Firing line 

‘The key challenge for Sipp and Ssas providers is bad publicity’

‘The key challenge for Sipp and Ssas providers is bad publicity’

Despite an increased regulatory spotlight on self-invested personal pension and small self-administered scheme providers in recent months, Claire Trott believes the majority are doing the right thing. 

As the first female chairman of the Association of Member-Directed Pension Schemes – the industry body representing Sipp and Ssas operators – Ms Trott knows what she’s talking about.

In addition to her role at Amps, she heads up pensions strategy at Technical Connection, a financial consultancy acquired by St James’s Place in 2016.

And it was towards the very technical end of pensions where her career began in 2001, as a maths graduate, reviewing defined benefit pension transfers for FPS Mark Lloyd.

She says: “Some people will think I’m quite cynical when I talk about DB transfers because I spent the first two years of my career checking and reviewing pensions that had been mis-sold. 

“But that is how I learnt the industry, as well as how pensions work in depth; after you know what bad transfers look like, knowing what is good is slightly easier.”

In November 2005, Ms Trott left FPS Mark Lloyd to take on a technical team manager role at Suffolk Life, only a few months before pensions simplification came into force on April 6 2006.

She explains: “Suffolk Life wanted someone with occupational pension scheme experience; with A-day coming there was going to be a lot more overlap, so they wanted to bring in that knowledge across to the business.

“And when someone like John Moret offers you a job, it’s not something you turn down.”

Over the years, Ms Trott honed her technical pensions skills, eventually landing a role as director and head of pensions technical at Talbot and Muir in May 2015.

And it is her technical pensions experiences and knowledge that gives her an edge in her role as chairman of Amps.

She explains: “I don’t work for a firm that offers a Sipp or a Ssas, so I can look across everything objectively.

“Which is probably good for the committee – in the current market – to have a slightly independent chair.”

She adds: “It is sad to say, but the key challenge for Sipp and Ssas providers is actually bad publicity, despite most providers doing the right thing.”

Ms Trott explains: “What we have done is to try and ensure that we have people in the appropriate sub-committees, to ensure that their specialities in their areas are covering it. 
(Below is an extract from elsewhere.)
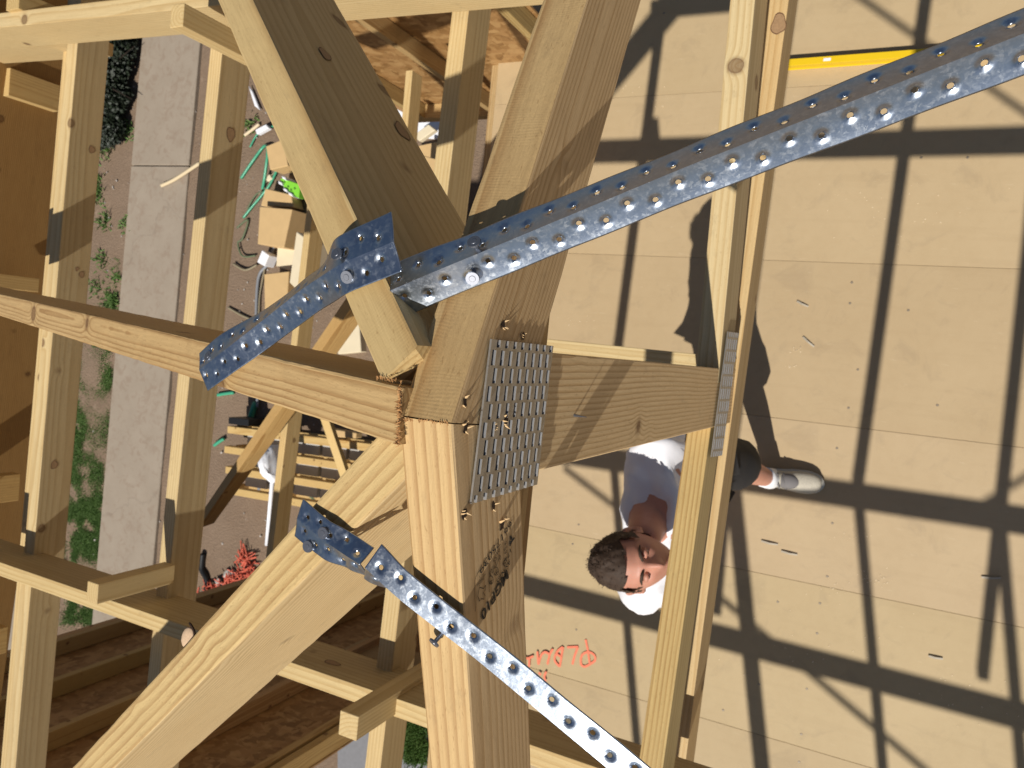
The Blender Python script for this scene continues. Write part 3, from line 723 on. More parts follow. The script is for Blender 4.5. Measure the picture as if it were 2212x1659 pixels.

She continues: “Different people do different things, but it all feeds in so that we don’t have one person trying to do everything and we are getting the right mix and the right specialties talking to the right people.”

Speaking about her role at Technical Connection, Ms Trott says the biggest challenge in pensions is still the tapered annual allowance and the resounding issues it is causing clients.